Nine months ago, much of the Beltway media assumed Obama's presidency was effectively over. As is clear today, Obama had a very different approach in mind.
President Barack Obama speaks at an event on Oct. 2, 2014 in Evanston, Ill. (Photo by Brendan Smialowski/AFP/Getty)
President Barack Obama speaks at an event on Oct. 2, 2014 in Evanston, Ill.
November 2014 sure does seem like a long time ago, but that's when much of the Beltway media decided Barack Obama's presidency was effectively over. Republicans had just completed a very successful election cycle and Obama, defeated, was supposed to be relegated to irrelevance.
 
After all, we've seen the script for "lame duck" presidents, and it tends to be ... dull. Obama, down in the polls, couldn't credibly expect to do anything meaningful in his remaining time in office -- not after suffering an ugly electoral rebuke -- and the establishment agreed that it was time for the president to accept that ascendant Republicans would start calling the shots.
 
So much for that idea.
 
I came across the transcript recently of the president's year-end press conference from December and this line stood out for me:

"My presidency is entering the fourth quarter; interesting stuff happens in the fourth quarter. And I'm looking forward to it."

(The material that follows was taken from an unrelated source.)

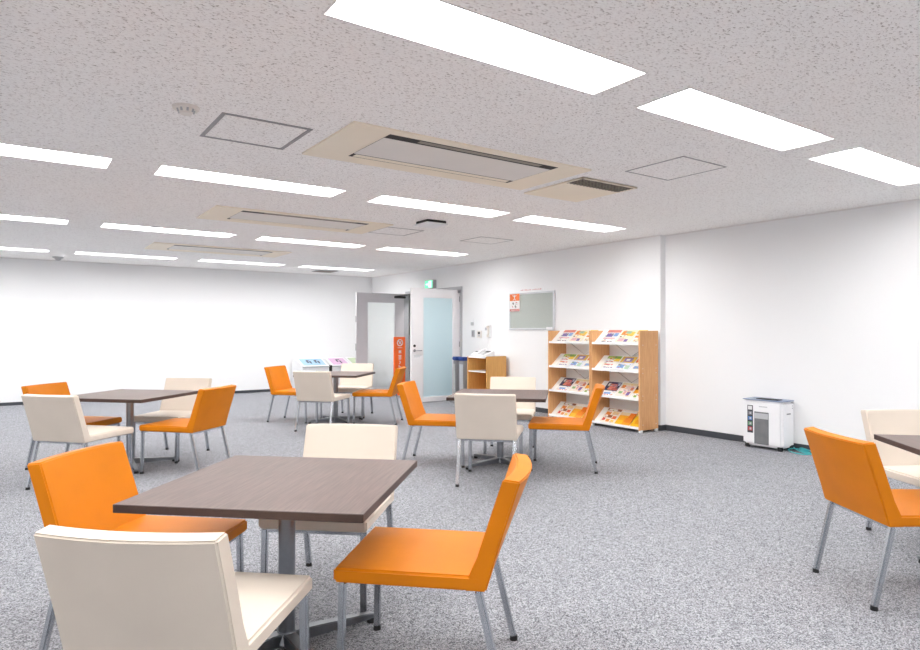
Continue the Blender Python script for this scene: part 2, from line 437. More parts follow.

He apparently wasn't kidding. Have you noticed just how busy the president has been since the 2014 elections ostensibly ended his time in office?
 
I started sketching out some of Obama's successes from the last nine months, and it quickly dawned on me how long the list is. Obviously, the nuclear agreement with Iran is foremost on everyone's mind today, but since November 2014, it's not the only foreign policy accomplishment. Obama also reached a climate agreement with China -- a breakthrough few thought possible -- and overhauled U.S. relations with Cuba, reversing decades of failure.
 
As if that weren't enough, he also continued to shrink the prison population at Guantanamo Bay and freed American prisoners in North Korea.
 
Domestically, since November, Obama announced a major new immigration policy protecting millions of families, improved important new overtime rules, saw his Affordable Care Act withstand a court challenge and push the uninsured rate to all-time lows, and welcomed marriage equality to the entirety of the nation.
 
About a month after the midterms, Republicans seemed dumbfounded by the president's ambition. "Didn't he see the election results?" GOP lawmakers kept asking. "Doesn't he realize he lost?"
 
I'm sure he did realize it, just as I'm sure he didn't see the point in giving up. If the public is disappointed by the defeated president continuing to govern, it's not reflected in the polls -- Obama's approval rating is up, not down.
 
I guess interesting stuff does happen in the fourth quarter.